Favela War - Context
The homicide rate in Brazil increased nearly 600 percent between 1980 and 2014. The situation in many Rio favelas is, for all practical purposes, a full-blown internal armed conflict, and not simply an urban crime problem. In its main features -- i.e., organized factions holding the monopoly on violence in their areas while in an open conflict with rival factions or/and state forces, the humanitarian impacts on innocent civilians trapped by violence in favelas dominated by gangs, and the need for the International Committee for the Red Cross (ICRC) to operate as though in a war zone to create "humanitarian spaces" -- the gang warfare in Rio's favelas resembles other situations worldwide that were formally recognized by governments and international organizations as internal armed conflicts.
Favelas can be seen as small states unto themselves, able to exercise some degree of autonomy and sovereignty. The globalized and post-colonial international relationships of the 21st centuries extend beyond traditional national boundaries to include subnational areas that do not claim independent state sovereignty in the traditional sense. While traditionally “you either are sovereign or you are not” had been the standard for statehood, this rule of thumb is increasingly found wanting in the 21st century. Favelas may be seen as semi-autonomous micro-states exercising degrees of de facto sovereignty.
With a population of over 200,000,000 people, Brazil as a society faces human rights challenges which find their expression in an incredibly high level of violence. The Human Rights Watch Report of December 2009, Lethal Force, police violence and public security in Rio de Janeiro and Sao Paulo, confirm the highest level of violence fueled by drug gangs which prominently target police in police posts as well as rival gang members. What both the U.N. Special Rapporteur and Human Rights Watch noted with grave concern, was the high level of lethal force employed by Brazilian police departments.
Human Rights Watch reported that the police departments of Rio and Sao Paulo alone had collectively killed more than 11,000 people between 2003 and 2009. What is deeply troubling about this is the fact that all too often the use of lethal force is explained by police officers as so-called resistence killings, meaning that an officer reported the use of lethal force as an act of self-defense, as an individual either opened fire on them, or in another threatening way resisted arrest. Nobody in their right mind can either downplay or minimize the fact that those Brazilian police officers who enforce the law in these high crime and drug gang controlled areas, do not face death on a daily basis with the beginnings of their shifts and even thereafter.

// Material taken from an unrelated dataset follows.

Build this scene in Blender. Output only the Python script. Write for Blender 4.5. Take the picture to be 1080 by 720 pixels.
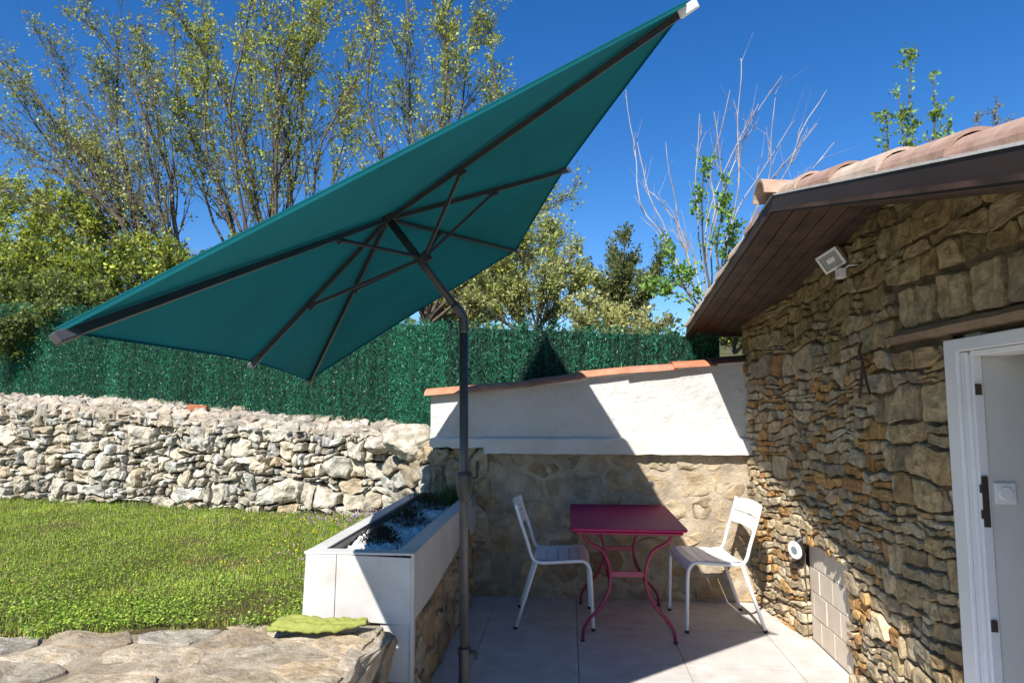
import bpy, bmesh, math, random
import numpy as np
from mathutils import Vector, noise, Matrix
for o in list(bpy.data.objects): bpy.data.objects.remove(o)
SC = bpy.context.scene; COL = SC.collection
R = math.radians
# ------------------------------------------------------------------ camera
CZ = 1.45; FPX = 700.0
YAW = math.atan(60/700); PIT = math.atan(68/700)
cd = bpy.data.cameras.new('camera'); cam = bpy.data.objects.new('camera', cd); COL.objects.link(cam)
cd.sensor_width = 36; cd.lens = FPX/1080*36; cd.clip_start = 0.05; cd.clip_end = 1000
cam.location = (0, 0, CZ); cam.rotation_euler = (math.pi/2+PIT, 0, YAW)
SC.camera = cam
# ------------------------------------------------------------------ sky, sun, exposure
AZ = 19.6; EL = 44.9                      # direction the light travels: 19.6 deg right of +Y
W = bpy.data.worlds.new('World'); SC.world = W; W.use_nodes = True
nt = W.node_tree; bg = nt.nodes['Background']
sky = nt.nodes.new('ShaderNodeTexSky'); sky.sky_type = 'NISHITA'; sky.sun_disc = False
sky.sun_elevation = R(EL); sky.sun_rotation = R(180+AZ); sky.altitude = 1200
sky.air_density = 1.15; sky.dust_density = 0.05; sky.ozone_density = 4.5
hs = nt.nodes.new('ShaderNodeHueSaturation'); hs.inputs['Saturation'].default_value = 1.30; hs.inputs['Hue'].default_value = 0.508
nt.links.new(sky.outputs[0], hs.inputs['Color']); nt.links.new(hs.outputs[0], bg.inputs['Color'])
bg.inputs['Strength'].default_value = 0.088
sd = bpy.data.lights.new('sun', 'SUN'); so = bpy.data.objects.new('sun', sd); COL.objects.link(so)
sd.energy = 4.8; sd.angle = R(0.53); sd.color = (1, .955, .89)
sdir = Vector((math.sin(R(AZ))*math.cos(R(EL)), math.cos(R(AZ))*math.cos(R(EL)), -math.sin(R(EL))))
so.rotation_euler = sdir.to_track_quat('-Z', 'Y').to_euler()
SC.view_settings.view_transform = 'Standard'; SC.view_settings.look = 'None'
SC.view_settings.exposure = 0.88; SC.view_settings.gamma = 1
SC.render.engine = 'CYCLES'
SC.cycles.max_bounces = 7; SC.cycles.diffuse_bounces = 4; SC.cycles.transparent_max_bounces = 8
# ------------------------------------------------------------------ measuring helpers (a photo point at a known distance -> metres)
_f = Vector((-math.sin(YAW)*math.cos(PIT), math.cos(YAW)*math.cos(PIT), math.sin(PIT)))
_r = Vector((math.cos(YAW), math.sin(YAW), 0)); _u = _r.cross(_f)
def ray(px, py): return _f + (px-540)/FPX*_r - (py-360)/FPX*_u
def aty(px, py, Y): d = ray(px, py); return Vector((0, 0, CZ)) + d*(Y/d.y)
# ------------------------------------------------------------------ materials
def M(name, col, rough=.8, col2=None, nscale=6, bump=0, bscale=40, bdist=.01, attr=False, spec=.5, metal=0,
      trans=0, stain=None, sscale=1.5, detail=8, coat=0, mixpos=(.35, .65)):
    m = bpy.data.materials.new(name); m.use_nodes = True; t = m.node_tree; N = t.nodes; L = t.links
    b = N['Principled BSDF']; b.inputs['Roughness'].default_value = rough; b.inputs['Metallic'].default_value = metal
    b.inputs['Specular IOR Level'].default_value = spec; b.inputs['Coat Weight'].default_value = coat
    tc = N.new('ShaderNodeTexCoord')
    c = None
    if attr:
        a = N.new('ShaderNodeVertexColor'); a.layer_name = 'tint'; c = a.outputs['Color']
    else:
        a = N.new('ShaderNodeRGB'); a.outputs[0].default_value = (*col, 1); c = a.outputs[0]
    def noise_mix(base, colour, scale, lo, hi, mode='MIX', fac=1.0, seed=0):
        n = N.new('ShaderNodeTexNoise'); n.inputs['Scale'].default_value = scale; n.inputs['Detail'].default_value = detail
        n.inputs['Roughness'].default_value = .65
        mp = N.new('ShaderNodeMapping'); mp.inputs['Location'].default_value = (seed, seed*2, seed*.5)
        L.new(tc.outputs['Object'], mp.inputs[0]); L.new(mp.outputs[0], n.inputs['Vector'])
        r = N.new('ShaderNodeMapRange'); r.inputs[1].default_value = lo; r.inputs[2].default_value = hi; r.inputs[4].default_value = fac
        L.new(n.outputs['Fac'], r.inputs[0])
        x = N.new('ShaderNodeMix'); x.data_type = 'RGBA'; x.blend_type = mode
        L.new(r.outputs[0], x.inputs[0]); L.new(base, x.inputs[6]); x.inputs[7].default_value = (*colour, 1)
        return x.outputs[2]
    if col2: c = noise_mix(c, col2, nscale, *mixpos, mode='MULTIPLY' if attr else 'MIX')
    if stain: c = noise_mix(c, stain, sscale, .5, .7, fac=.75, seed=3.3)
    L.new(c, b.inputs['Base Color'])
    if bump:
        n = N.new('ShaderNodeTexNoise'); n.inputs['Scale'].default_value = bscale; n.inputs['Detail'].default_value = 10
        n.inputs['Roughness'].default_value = .7; L.new(tc.outputs['Object'], n.inputs['Vector'])
        bp = N.new('ShaderNodeBump'); bp.inputs['Strength'].default_value = bump; bp.inputs['Distance'].default_value = bdist
        L.new(n.outputs['Fac'], bp.inputs['Height']); L.new(bp.outputs[0], b.inputs['Normal'])
    if trans:
        tr = N.new('ShaderNodeBsdfTranslucent'); L.new(c, tr.inputs['Color'])
        ms = N.new('ShaderNodeMixShader'); ms.inputs[0].default_value = trans
        L.new(b.outputs[0], ms.inputs[1]); L.new(tr.outputs[0], ms.inputs[2])
        L.new(ms.outputs[0], N['Material Output'].inputs['Surface'])
    return m
MT = dict(
 stone=M('stone', 0, .92, (.60, .55, .48), 22, 1.0, 40, .016, attr=True, spec=.15),
 drystone=M('dry_stone', 0, .92, (.54, .53, .50), 16, 1.0, 50, .012, attr=True, spec=.15),
 mortar=M('mortar', (.30, .25, .19), .95, (.19, .15, .11), 8, 1, 60, .01, spec=.1),
 wmortar=M('wall_mortar', (.24, .19, .13), .95, (.14, .105, .07), 9, 1, 60, .01, spec=.1),
 earth=M('earth', (.13, .10, .07), 1, (.07, .05, .035), 6, 1, 30, .02, spec=.05),
 rubble=M('rubble', 0, .93, (.68, .60, .50), 9, 1.0, 28, .02, attr=True, spec=.15, stain=(.20, .17, .13), sscale=2.6),
 render=M('white_render', (.62, .605, .58), .9, (.54, .525, .50), 3, 1.0, 16, .02, spec=.2, stain=(.46, .44, .40), sscale=2.2),
 ledge=M('ledge', (.62, .60, .56), .85, (.52, .49, .45), 4, .5, 30, .006, spec=.2),
 tiles=M('clay', 0, .8, (.70, .62, .58), 10, .5, 60, .004, attr=True, spec=.2),
 floor=M('floor_tile', (.59, .56, .53), .6, (.45, .42, .385), 7, .25, 60, .002, spec=.35, stain=(.44, .41, .375), sscale=1.3),
 grout=M('grout', (.30, .27, .25), .95, None, 5, .4, 80, .003),
 panel=M('panel', (.56, .545, .52), .45, (.50, .48, .455), 3.5, .12, 40, .002, spec=.4, stain=(.40, .37, .32), sscale=2.8),
 whitepaint=M('white_paint', (.80, .80, .81), .38, (.74, .74, .74), 30, .03, 90, .001, spec=.5),
 doorpaint=M('door_paint', (.78, .79, .80), .35, (.72, .72, .72), 3, .05, 50, .002),
 interior=M('interior_paint', (.62, .62, .59), .8, (.56, .56, .53), 2, .15, 60, .002),
 plum=M('plum_paint', (.30, .015, .07), .34, (.26, .013, .06), 20, .03, 120, .001, spec=.5),
 plumtop=M('plum_top', (.42, .018, .10), .6, (.37, .015, .085), 20, .04, 120, .001, spec=.3),
 dark=M('dark_metal', (.028, .027, .028), .42, (.045, .043, .042), 15, .06, 80, .001, spec=.5),
 pole=M('pole_metal', (.05, .05, .053), .36, (.075, .074, .074), 22, .05, 80, .001, spec=.5),
 rubber=M('rubber', (.03, .03, .03), .7),
 iron=M('old_iron', (.035, .028, .024), .8, (.07, .035, .02), 20, .5, 60, .003),
 canvas=M('teal_canvas', (.004, .124, .142), .85, (.004, .098, .112), 1.6, .25, 350, .0012, trans=.08, spec=.15),
 wood=M('stained_wood', (.085, .045, .027), .65, (.022, .012, .008), 7, .4, 40, .003),
 fascia=M('fascia_wood', (.040, .024, .018), .5, (.026, .016, .012), 4, .3, 40, .002),
 lintel=M('lintel_stone', (.34, .24, .15), .9, (.20, .13, .08), 6, .8, 30, .008),
 niche=M('niche_tile', (.68, .60, .49), .7, (.58, .49, .38), 5, .2, 40, .003),
 plasticw=M('white_plastic', (.78, .78, .77), .4), glass=M('lamp_glass', (.22, .26, .28), .12, spec=.8),
 hedge=M('pvc_hedge', 0, .40, None, attr=True, spec=.35, trans=.18),
 net=M('hedge_backing', (.004, .022, .016), .9), 
 leaf=M('leaf', 0, .55, None, attr=True, spec=.3, trans=.42),
 grass=M('grass_blade', 0, .6, None, attr=True, spec=.25, trans=.35),
 bark=M('bark', (.13, .10, .075), .95, (.065, .05, .038), 18, .6, 60, .006),
 barepale=M('pale_twig', (.42, .38, .34), .8, (.20, .16, .14), 3),
 lawn=M('lawn_soil', (.075, .085, .028), 1, (.11, .075, .04), 5, 1, 40, .02, spec=.05),
 hill=M('hill_soil', (.06, .075, .025), 1, (.12, .10, .06), 1.2, .8, 8, .05, spec=.05),
 pave=M('paving_stone', 0, .9, (.62, .56, .48), 13, 1.0, 38, .020, attr=True, spec=.15, stain=(.20, .175, .14), sscale=9),
 pavemortar=M('paving_mortar', (.44, .37, .28), .95, (.22, .17, .11), 6, 1, 40, .012, spec=.1),
 gravel=M('pebbles', 0, .7, (.85, .85, .85), 30, .3, 90, .002, attr=True),
 cloth=M('lime_cloth', (.31, .34, .09), .95, (.23, .26, .06), 25, 1, 260, .004, spec=.1),
 brick=M('brick', (.50, .17, .07), .9, (.36, .12, .06), 20, .7, 60, .004),
)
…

The Rio combatants are, of course, rival criminal gangs, militia groups, and the police, as opposed to political or ethnic factions. But in the gangs, complete control of geographic areas (Rio Governor Sergio Cabral referred to gang-dominated favelas as "occupied territories"), their relatively elaborate command and control structures, their powerful military weaponry, and in the horrendous body count they leave behind, Rio's gangs do resemble combatants in recognized internal armed conflicts worldwide. A signal distinction is that Rio's internal armed conflict is not generalized throughout a national or even regional theater. Instead, it is occurring within relatively discreet urban pockets (though violence can spill outside favelas), spread throughout a celebrated and highly developed megacity, one of two (with Sao Paulo) in a democratic country with one of the world's largest economies.
The dichotomy of extensive armed conflict raging in a celebrated and highly developed megacity in an economically powerful democracy may be becoming more than Brazilians can absorb, and frustration and the focusing effect of the 2016 Olympics in Rio seem to be galvanizing the public and state and federal governments to seek decisive action.